WRITTEN EXERCISE: Your task is to copy a single run of lines that starts at the line with "c = np.array(red)*(1-f)+np.array((.3, .2, .08))*f" and stops at the line with "range(n) for j in range(seg)], C, UV)", keeping both ends. Copy nothing else.

[Scenes as source code]
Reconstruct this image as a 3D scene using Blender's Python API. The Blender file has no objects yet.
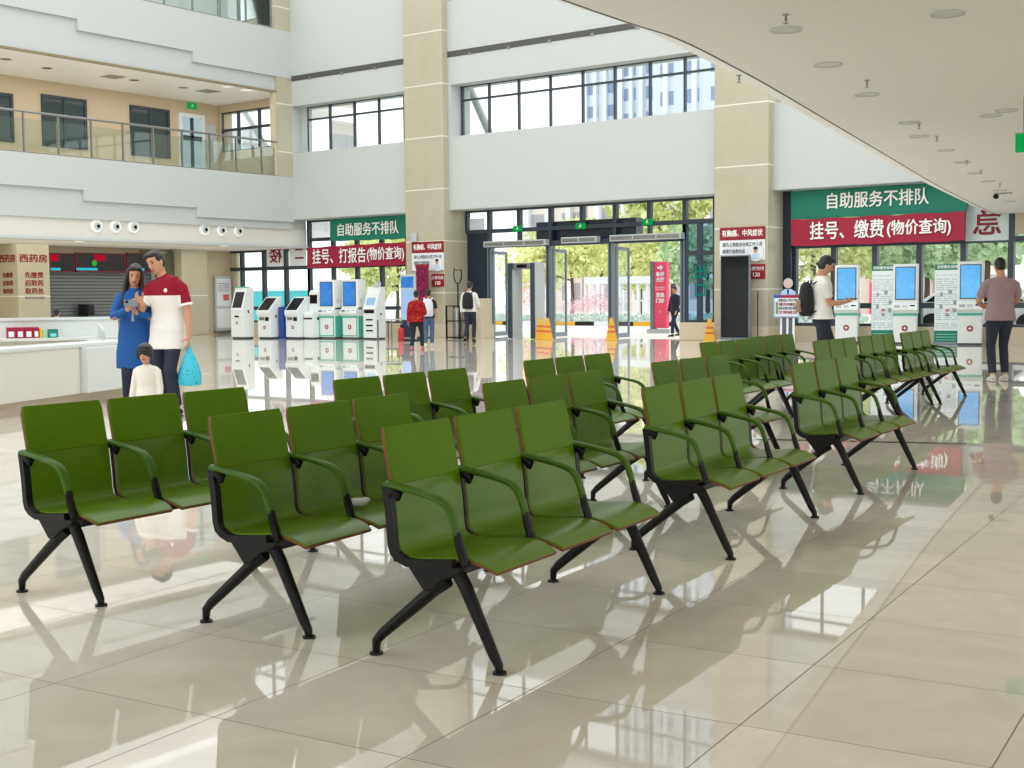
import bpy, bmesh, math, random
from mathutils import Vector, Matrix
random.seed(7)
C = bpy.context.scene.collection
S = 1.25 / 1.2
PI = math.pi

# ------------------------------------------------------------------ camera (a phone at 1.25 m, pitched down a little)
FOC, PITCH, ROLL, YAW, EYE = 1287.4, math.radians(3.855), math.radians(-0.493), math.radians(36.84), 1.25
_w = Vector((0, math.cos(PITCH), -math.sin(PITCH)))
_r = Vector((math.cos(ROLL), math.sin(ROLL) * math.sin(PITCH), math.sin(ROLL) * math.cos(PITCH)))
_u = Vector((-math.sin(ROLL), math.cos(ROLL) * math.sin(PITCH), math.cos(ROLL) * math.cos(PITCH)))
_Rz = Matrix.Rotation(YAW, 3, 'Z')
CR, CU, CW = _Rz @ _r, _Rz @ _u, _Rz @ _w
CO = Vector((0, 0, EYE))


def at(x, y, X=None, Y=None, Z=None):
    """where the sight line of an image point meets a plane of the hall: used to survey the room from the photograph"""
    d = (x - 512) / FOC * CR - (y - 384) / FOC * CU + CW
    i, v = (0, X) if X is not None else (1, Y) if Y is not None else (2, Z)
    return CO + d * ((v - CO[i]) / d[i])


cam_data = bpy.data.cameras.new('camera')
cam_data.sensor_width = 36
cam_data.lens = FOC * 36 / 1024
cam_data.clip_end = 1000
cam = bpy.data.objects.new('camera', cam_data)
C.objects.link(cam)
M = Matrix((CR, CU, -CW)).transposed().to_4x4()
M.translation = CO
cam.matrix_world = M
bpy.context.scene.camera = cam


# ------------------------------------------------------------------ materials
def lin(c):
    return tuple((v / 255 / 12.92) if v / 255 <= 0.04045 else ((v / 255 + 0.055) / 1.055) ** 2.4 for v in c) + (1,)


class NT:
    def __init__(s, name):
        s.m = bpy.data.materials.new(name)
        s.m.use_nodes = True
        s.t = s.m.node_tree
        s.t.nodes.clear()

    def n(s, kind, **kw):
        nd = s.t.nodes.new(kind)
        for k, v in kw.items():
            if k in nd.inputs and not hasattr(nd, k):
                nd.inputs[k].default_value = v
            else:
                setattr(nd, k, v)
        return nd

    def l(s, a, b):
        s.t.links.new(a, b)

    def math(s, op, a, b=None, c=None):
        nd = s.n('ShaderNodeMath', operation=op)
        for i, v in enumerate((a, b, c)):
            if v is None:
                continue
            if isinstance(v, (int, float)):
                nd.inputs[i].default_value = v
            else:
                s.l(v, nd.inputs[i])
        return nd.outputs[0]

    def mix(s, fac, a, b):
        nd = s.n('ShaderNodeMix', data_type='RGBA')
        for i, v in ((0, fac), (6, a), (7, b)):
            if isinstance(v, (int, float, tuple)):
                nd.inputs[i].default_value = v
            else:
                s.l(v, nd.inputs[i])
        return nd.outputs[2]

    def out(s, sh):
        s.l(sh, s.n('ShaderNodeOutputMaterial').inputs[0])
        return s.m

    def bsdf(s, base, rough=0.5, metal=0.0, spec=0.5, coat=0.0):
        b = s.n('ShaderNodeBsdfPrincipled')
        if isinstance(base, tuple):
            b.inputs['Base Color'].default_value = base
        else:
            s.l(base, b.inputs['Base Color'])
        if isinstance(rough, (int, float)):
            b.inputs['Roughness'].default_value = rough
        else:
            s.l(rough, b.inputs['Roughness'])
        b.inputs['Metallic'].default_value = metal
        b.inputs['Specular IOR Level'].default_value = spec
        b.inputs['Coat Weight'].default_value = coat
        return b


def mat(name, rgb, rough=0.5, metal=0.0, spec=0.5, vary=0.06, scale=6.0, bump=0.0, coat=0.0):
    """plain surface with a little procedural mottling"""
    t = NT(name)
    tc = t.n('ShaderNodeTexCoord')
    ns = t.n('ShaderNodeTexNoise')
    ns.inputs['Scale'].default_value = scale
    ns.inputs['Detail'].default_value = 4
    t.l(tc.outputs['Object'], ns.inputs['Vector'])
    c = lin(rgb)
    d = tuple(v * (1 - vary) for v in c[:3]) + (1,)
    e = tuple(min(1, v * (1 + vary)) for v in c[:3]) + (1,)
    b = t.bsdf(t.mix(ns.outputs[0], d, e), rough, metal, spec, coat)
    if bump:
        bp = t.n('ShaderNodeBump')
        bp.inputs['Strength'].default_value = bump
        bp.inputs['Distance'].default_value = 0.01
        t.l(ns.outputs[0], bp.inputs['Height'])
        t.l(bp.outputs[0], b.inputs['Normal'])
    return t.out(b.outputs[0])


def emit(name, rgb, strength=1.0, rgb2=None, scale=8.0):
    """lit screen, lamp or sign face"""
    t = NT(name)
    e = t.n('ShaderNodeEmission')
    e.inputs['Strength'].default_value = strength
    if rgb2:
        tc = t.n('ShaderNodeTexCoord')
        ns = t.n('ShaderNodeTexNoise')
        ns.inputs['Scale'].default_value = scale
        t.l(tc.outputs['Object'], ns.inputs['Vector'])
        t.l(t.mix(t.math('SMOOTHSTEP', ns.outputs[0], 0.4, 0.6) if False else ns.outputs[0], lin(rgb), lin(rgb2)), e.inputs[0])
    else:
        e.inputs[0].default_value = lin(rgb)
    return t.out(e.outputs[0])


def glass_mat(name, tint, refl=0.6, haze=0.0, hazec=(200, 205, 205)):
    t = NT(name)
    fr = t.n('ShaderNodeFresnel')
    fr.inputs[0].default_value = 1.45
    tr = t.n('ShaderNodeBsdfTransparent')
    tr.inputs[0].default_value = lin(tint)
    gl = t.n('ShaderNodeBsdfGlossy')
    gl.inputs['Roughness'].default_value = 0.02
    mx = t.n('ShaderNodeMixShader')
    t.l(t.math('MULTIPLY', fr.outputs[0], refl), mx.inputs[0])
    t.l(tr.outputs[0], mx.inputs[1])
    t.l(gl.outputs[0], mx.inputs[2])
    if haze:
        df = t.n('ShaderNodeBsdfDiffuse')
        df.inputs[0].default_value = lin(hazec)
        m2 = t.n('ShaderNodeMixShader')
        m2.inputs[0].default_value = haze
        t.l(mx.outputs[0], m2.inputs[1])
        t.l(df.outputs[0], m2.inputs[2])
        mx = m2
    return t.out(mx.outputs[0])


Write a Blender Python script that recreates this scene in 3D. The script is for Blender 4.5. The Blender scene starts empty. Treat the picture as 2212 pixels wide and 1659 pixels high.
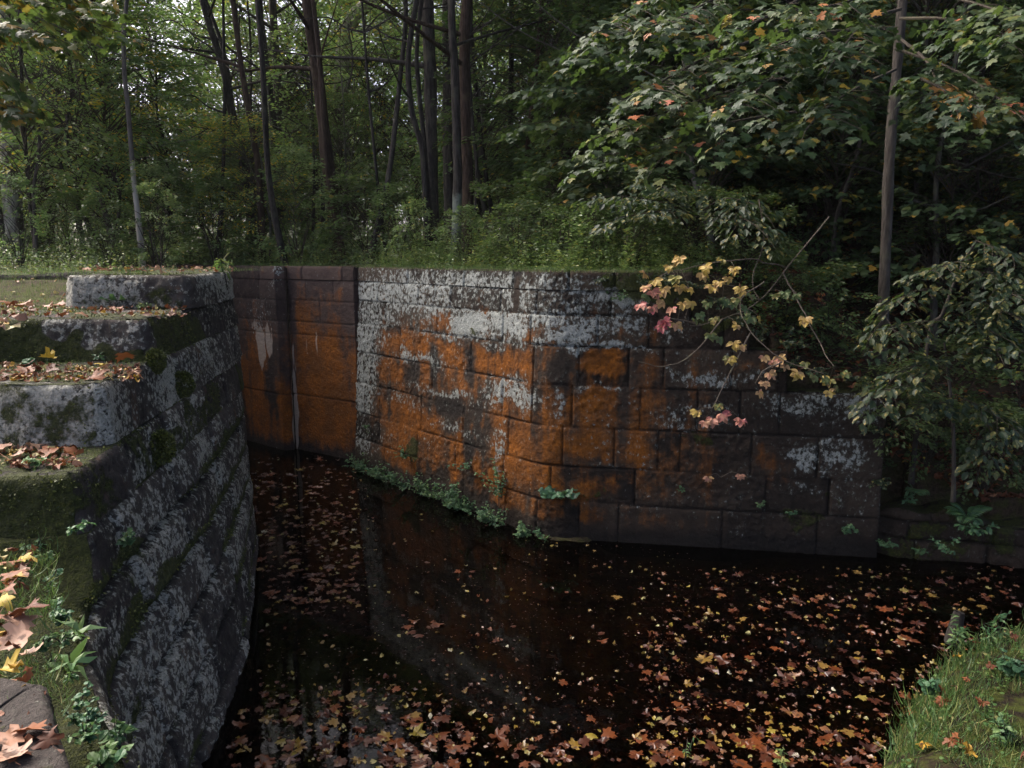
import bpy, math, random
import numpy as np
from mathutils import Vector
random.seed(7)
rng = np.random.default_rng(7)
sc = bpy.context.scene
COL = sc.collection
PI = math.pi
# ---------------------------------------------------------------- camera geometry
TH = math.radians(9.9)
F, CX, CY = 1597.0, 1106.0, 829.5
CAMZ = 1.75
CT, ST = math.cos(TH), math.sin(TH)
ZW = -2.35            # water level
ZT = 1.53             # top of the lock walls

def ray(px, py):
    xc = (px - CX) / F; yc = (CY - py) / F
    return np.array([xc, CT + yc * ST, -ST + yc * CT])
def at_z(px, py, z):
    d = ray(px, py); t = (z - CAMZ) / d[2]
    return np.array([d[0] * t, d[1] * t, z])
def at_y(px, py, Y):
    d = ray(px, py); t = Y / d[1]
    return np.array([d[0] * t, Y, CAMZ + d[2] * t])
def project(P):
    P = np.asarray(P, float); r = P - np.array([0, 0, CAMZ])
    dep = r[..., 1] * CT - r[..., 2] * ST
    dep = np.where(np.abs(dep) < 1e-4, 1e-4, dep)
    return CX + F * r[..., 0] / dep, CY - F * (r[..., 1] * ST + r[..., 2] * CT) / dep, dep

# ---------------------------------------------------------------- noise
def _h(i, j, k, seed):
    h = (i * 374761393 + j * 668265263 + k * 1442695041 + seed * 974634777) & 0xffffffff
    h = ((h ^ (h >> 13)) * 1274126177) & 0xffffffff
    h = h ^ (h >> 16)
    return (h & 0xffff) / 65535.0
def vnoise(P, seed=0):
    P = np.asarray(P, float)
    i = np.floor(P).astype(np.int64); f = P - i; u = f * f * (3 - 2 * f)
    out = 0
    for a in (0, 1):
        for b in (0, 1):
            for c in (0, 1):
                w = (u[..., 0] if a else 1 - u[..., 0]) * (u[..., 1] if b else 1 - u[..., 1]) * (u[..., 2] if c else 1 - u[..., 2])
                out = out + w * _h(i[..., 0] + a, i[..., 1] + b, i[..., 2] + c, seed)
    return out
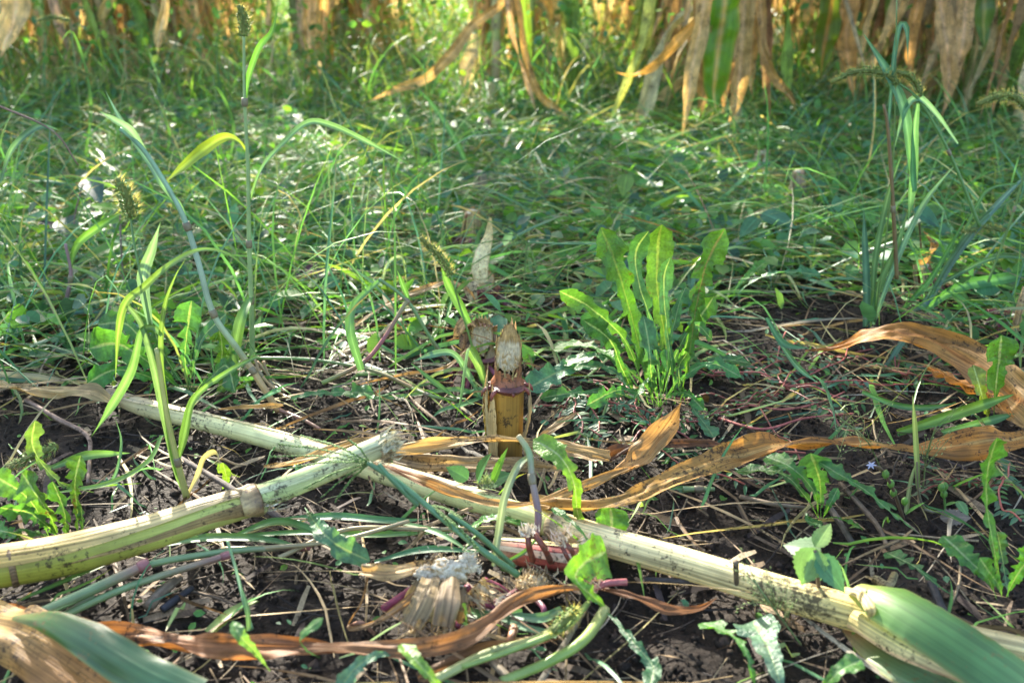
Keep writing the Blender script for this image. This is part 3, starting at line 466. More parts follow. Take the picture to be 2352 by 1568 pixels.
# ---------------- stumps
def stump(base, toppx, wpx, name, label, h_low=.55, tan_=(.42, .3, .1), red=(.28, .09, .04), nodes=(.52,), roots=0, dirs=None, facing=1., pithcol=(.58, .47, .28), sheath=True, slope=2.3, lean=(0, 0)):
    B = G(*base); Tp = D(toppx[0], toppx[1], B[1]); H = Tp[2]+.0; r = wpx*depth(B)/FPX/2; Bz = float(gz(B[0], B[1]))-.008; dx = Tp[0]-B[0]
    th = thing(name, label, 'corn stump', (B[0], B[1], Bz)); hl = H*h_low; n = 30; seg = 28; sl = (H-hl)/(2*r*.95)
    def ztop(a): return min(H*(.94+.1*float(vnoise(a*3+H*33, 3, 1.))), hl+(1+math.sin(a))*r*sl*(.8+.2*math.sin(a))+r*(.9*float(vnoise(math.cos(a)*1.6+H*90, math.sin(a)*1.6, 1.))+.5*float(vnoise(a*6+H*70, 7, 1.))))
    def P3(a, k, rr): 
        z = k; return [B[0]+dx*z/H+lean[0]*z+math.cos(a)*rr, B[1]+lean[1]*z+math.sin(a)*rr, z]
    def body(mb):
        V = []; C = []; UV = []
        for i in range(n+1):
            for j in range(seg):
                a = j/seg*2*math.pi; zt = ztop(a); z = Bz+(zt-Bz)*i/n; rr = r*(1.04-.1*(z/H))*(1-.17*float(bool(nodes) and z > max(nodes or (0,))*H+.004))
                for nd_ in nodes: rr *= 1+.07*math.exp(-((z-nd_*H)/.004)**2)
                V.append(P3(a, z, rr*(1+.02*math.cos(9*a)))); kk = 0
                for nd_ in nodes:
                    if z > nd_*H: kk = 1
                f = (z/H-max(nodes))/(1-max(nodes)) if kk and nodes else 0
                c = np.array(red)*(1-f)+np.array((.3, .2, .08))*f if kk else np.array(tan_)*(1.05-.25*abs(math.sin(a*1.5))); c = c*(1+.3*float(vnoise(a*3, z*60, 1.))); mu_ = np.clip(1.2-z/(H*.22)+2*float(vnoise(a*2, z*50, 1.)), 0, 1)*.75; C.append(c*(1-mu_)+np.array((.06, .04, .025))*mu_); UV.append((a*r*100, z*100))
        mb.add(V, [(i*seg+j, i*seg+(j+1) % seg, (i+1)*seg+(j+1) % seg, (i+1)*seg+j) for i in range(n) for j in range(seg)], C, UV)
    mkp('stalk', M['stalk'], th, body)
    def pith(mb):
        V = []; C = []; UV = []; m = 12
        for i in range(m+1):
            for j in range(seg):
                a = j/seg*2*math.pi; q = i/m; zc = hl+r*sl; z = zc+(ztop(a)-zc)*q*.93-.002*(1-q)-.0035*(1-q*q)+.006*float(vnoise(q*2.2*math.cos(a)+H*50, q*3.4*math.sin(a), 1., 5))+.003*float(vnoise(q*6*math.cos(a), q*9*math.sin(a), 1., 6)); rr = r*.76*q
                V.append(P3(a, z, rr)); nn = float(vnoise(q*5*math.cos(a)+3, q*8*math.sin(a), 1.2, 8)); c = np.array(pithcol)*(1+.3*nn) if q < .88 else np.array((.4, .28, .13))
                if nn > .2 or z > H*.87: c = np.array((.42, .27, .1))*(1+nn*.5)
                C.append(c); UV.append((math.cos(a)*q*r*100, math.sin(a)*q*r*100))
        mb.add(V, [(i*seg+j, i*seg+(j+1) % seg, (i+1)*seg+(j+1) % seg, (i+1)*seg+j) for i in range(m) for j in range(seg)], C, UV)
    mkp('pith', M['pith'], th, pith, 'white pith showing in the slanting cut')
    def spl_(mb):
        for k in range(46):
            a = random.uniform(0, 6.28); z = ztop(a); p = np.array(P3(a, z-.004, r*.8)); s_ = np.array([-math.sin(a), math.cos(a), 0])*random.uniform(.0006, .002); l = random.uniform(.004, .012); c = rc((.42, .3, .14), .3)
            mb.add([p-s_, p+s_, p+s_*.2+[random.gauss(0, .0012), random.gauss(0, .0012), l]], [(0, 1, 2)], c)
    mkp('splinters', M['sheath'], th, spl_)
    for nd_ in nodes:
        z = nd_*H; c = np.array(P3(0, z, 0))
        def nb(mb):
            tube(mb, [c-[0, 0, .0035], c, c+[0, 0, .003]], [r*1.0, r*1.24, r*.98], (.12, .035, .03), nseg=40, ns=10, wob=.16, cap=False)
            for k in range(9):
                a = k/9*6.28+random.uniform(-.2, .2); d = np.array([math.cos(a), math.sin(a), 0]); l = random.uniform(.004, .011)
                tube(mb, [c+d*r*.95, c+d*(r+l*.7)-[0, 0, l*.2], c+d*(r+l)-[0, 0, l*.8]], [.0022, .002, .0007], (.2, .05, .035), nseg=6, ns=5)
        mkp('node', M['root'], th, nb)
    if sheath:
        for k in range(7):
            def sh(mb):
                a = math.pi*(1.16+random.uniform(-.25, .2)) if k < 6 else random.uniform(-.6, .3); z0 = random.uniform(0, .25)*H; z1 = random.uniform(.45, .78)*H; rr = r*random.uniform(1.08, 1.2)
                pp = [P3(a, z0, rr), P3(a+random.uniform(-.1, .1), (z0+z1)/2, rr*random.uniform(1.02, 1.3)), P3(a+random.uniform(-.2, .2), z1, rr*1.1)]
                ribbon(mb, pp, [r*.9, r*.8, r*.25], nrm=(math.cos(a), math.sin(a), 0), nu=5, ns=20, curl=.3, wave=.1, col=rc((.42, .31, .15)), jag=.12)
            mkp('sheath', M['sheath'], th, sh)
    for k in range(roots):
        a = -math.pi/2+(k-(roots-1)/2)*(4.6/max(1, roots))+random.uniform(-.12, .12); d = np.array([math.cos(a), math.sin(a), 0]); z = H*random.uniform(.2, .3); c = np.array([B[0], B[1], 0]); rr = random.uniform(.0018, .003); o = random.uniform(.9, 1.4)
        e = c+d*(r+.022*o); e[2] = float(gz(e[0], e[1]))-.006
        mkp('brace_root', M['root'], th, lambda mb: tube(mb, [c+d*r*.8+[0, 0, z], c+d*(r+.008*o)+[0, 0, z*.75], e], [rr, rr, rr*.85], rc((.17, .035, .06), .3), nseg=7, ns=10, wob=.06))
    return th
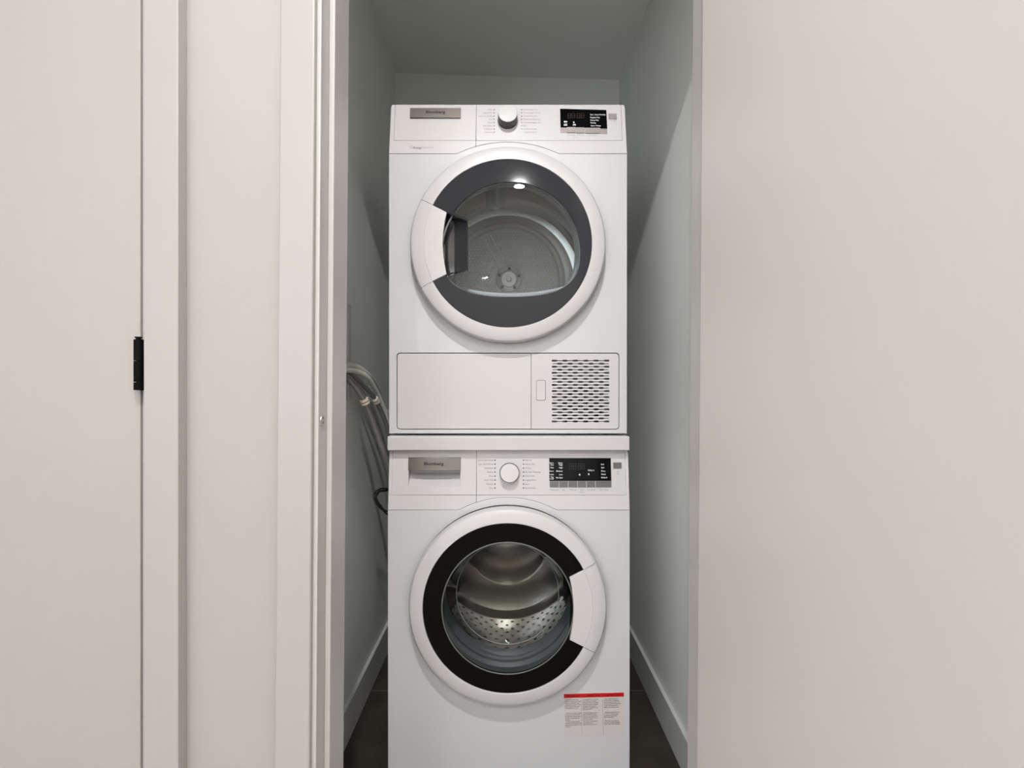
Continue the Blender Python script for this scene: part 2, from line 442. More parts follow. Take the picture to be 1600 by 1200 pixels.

FINAL ANSWER:
                c = np.array(red)*(1-f)+np.array((.3, .2, .08))*f if kk else np.array(tan_)*(1.05-.25*abs(math.sin(a*1.5))); c = c*(1+.3*float(vnoise(a*3, z*60, 1.))); mu_ = np.clip(1.2-z/(H*.22)+2*float(vnoise(a*2, z*50, 1.)), 0, 1)*.75; C.append(c*(1-mu_)+np.array((.06, .04, .025))*mu_); UV.append((a*r*100, z*100))
        mb.add(V, [(i*seg+j, i*seg+(j+1) % seg, (i+1)*seg+(j+1) % seg, (i+1)*seg+j) for i in range(n) for j in range(seg)], C, UV)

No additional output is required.